“An Unfinished Life,” one of the few remaining movies produced by the Weinstein-led Miramax Films, was filmed in 2003 and sat on the shelf at the studio for more than two years amid rabid media speculation.

The movie really wasn’t worth all of the hype. This film, the latest from heralded Swiss director Lasse Hallstrom (“Chocolat”), is a stark portrayal of a dysfunctional family living on a ranch in Wyoming. It opens as Jean Gilkyson (Jennifer Lopez) finally has had enough of her abusive boyfriend and escapes with her daughter Griff (newcomer Becca Gardner).

With nowhere else to go, Jean arrives in Wyoming on the doorstep of her estranged and bitter father-in-law Einar Gilkyson (Robert Redford). Living with Einar is his compassionate best friend, Mitch (Morgan Freeman), who has been mauled by a bear. Einar blames Jean for the death of his only son, and so the movie ultimately becomes a tale of forgiveness and acceptance.

With a cast this distinguished, the film’s performances are as strong as one might expect.

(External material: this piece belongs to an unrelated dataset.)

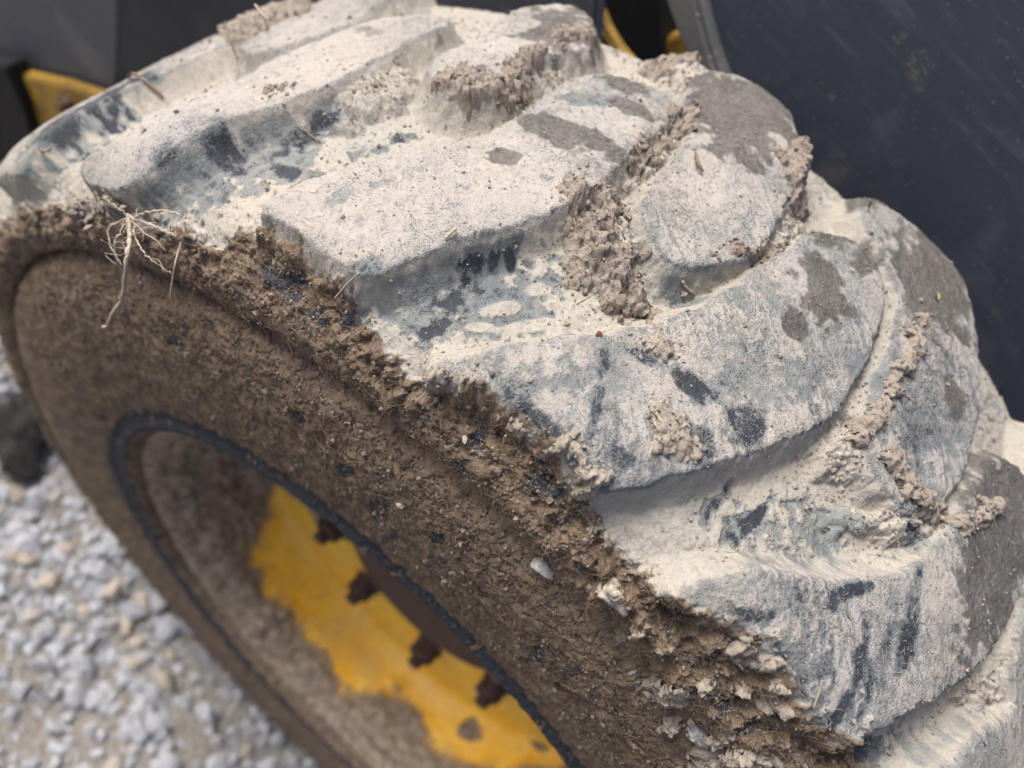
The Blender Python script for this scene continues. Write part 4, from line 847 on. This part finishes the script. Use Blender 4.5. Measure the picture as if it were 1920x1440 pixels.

Gardner turns in a solid debut as Griff, and though it’s hard to picture a Puerto Rican goddess growing up in rural Wyoming, a post-Bennifer Lopez tries her best to make us forget her work in “Gigli” and tries to regain the aclaim that she garnered with “Selena.”

Breathtaking scenery and skillfully subtle cinematography complement the performances in “Life.” Filmed in Canada and set in Wyoming, the movie succeeds in capturing the stark beauty and rugged features of the American West. This is due in part to Hallstrom who, after a four-year hiatus, proves that he can still create visual magic behind the camera.

That said, the film still fails to find a solid direction and pace. With a storyline that begs for tragedy and heartbreak, Hallstrom contrives a happy ending. The movie sets a tone of melancholy and intrigue from the get-go, but there are no twists, and we are left merely to wait for the inevitable Einar and Jean reconciliation. It’s a formulaic and ordinary story to the bone; “Life” plays like a movie that we’ve already seen one too many times.

There’s no better example of this than the sentimental casting of Freeman as the wise older sidekick to the troubled leading man. It’s a role that we’ve all seen him play many times before alongside Clint Eastwood’s “Million Dollar Baby” and most famously in “The Shawshank Redemption.” This is also the case with Hallstrom, who has already directed a film about isolation and family life in small-town America, the superior “What’s Eating Gilbert Grape.” And despite its stellar production, the sheer lack of ingenuity ultimately makes “Life” a forgettable experience.